## EXERCISE REQUIREMENTS
Skipping all pictures, set down the lines of the listing from the first through the one with "COL = S.collection".

## DATASET SECTION
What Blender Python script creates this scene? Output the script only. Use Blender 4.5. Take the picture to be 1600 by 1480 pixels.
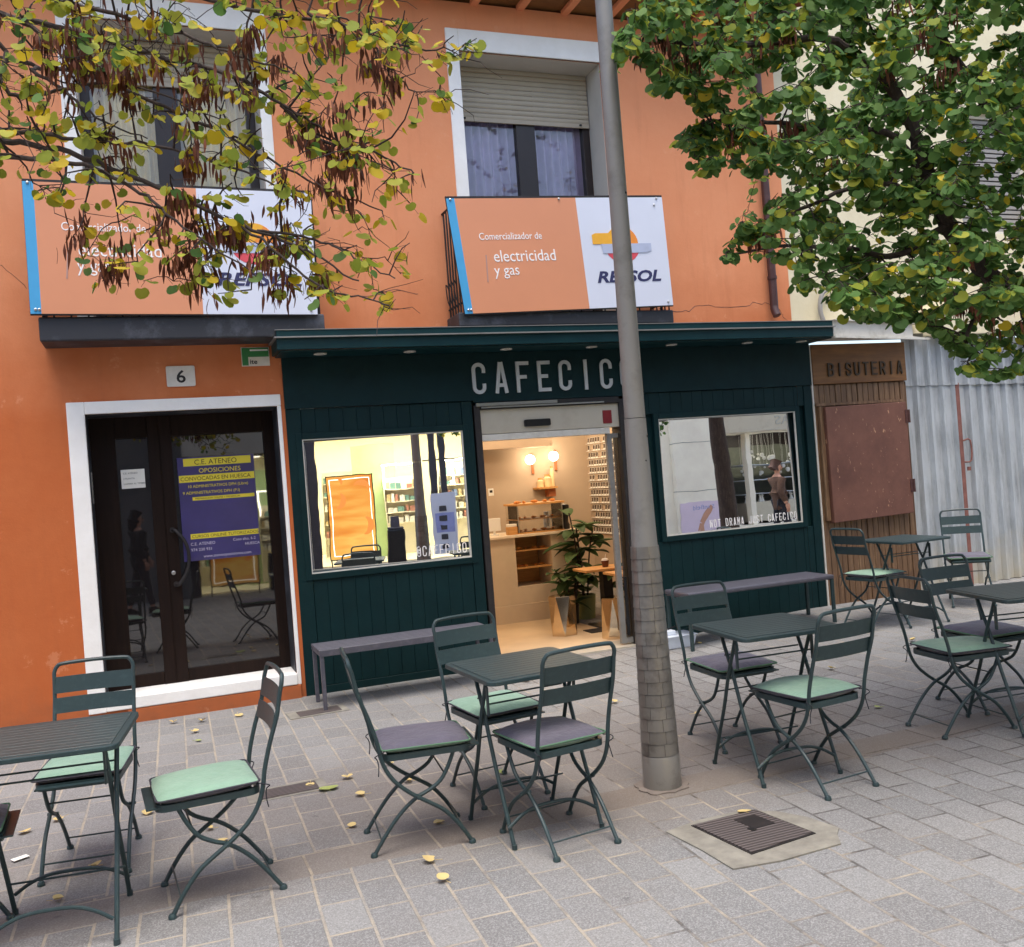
import bpy, bmesh, math, random
from mathutils import Vector, Matrix, Quaternion
from mathutils import noise as mnoise
random.seed(7)
R = math.radians
S = bpy.context.scene
for o in list(bpy.data.objects): bpy.data.objects.remove(o)
COL = S.collection

# ------------------------------------------------------------------ camera, world, sun, exposure
CAM = Vector((-1.01667, -7.60972, 1.6)); F = 1500.0
YAW, PIT, ROLL = 0.359643059, 0.001282740, -0.0753758683
def cam_axes():
    f = Vector((math.sin(YAW)*math.cos(PIT), math.cos(YAW)*math.cos(PIT), math.sin(PIT)))
    r = Vector((math.cos(YAW), -math.sin(YAW), 0)); u = r.cross(f)
    c, s = math.cos(ROLL), math.sin(ROLL)
    return c*r+s*u, -s*r+c*u, f
CR, CU, CF = cam_axes()
cd = bpy.data.cameras.new('camera'); cam = bpy.data.objects.new('camera', cd); COL.objects.link(cam)
m = Matrix((CR, CU, -CF)).transposed().to_4x4(); m.translation = CAM; cam.matrix_world = m
cd.sensor_fit = 'HORIZONTAL'; cd.sensor_width = 36.0; cd.lens = 36.0*F/1600.0; cd.clip_end = 300; cd.clip_start = .05
S.camera = cam
w = bpy.data.worlds.new('World'); S.world = w; w.use_nodes = True
wn = w.node_tree.nodes; bgn = wn['Background']; sky = wn.new('ShaderNodeTexSky'); sky.sky_type = 'NISHITA'; sky.sun_disc = False
sky.sun_elevation = R(74); sky.sun_rotation = R(200); sky.dust_density = 3.0; sky.ozone_density = .6
w.node_tree.links.new(sky.outputs[0], bgn.inputs[0]); bgn.inputs[1].default_value = 0.15
sd = bpy.data.lights.new('sun', 'SUN'); sd.energy = 1.1; sd.angle = R(32); sd.color = (1, .95, .88)
sun = bpy.data.objects.new('sun', sd); COL.objects.link(sun)
az = R(200); el = R(74)
sun.rotation_euler = Vector((math.sin(az)*math.cos(el), math.cos(az)*math.cos(el), math.sin(el))).to_track_quat('Z', 'Y').to_euler()
S.view_settings.view_transform = 'Standard'; S.view_settings.look = 'None'; S.view_settings.gamma = 1
S.view_settings.exposure = 1.25
S.render.engine = 'CYCLES'; S.cycles.max_bounces = 10; S.cycles.transparent_max_bounces = 12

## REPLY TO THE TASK
What Blender Python script creates this scene? Output the script only. Use Blender 4.5. Take the picture to be 1600 by 1480 pixels.
import bpy, bmesh, math, random
from mathutils import Vector, Matrix, Quaternion
from mathutils import noise as mnoise
random.seed(7)
R = math.radians
S = bpy.context.scene
for o in list(bpy.data.objects): bpy.data.objects.remove(o)
COL = S.collection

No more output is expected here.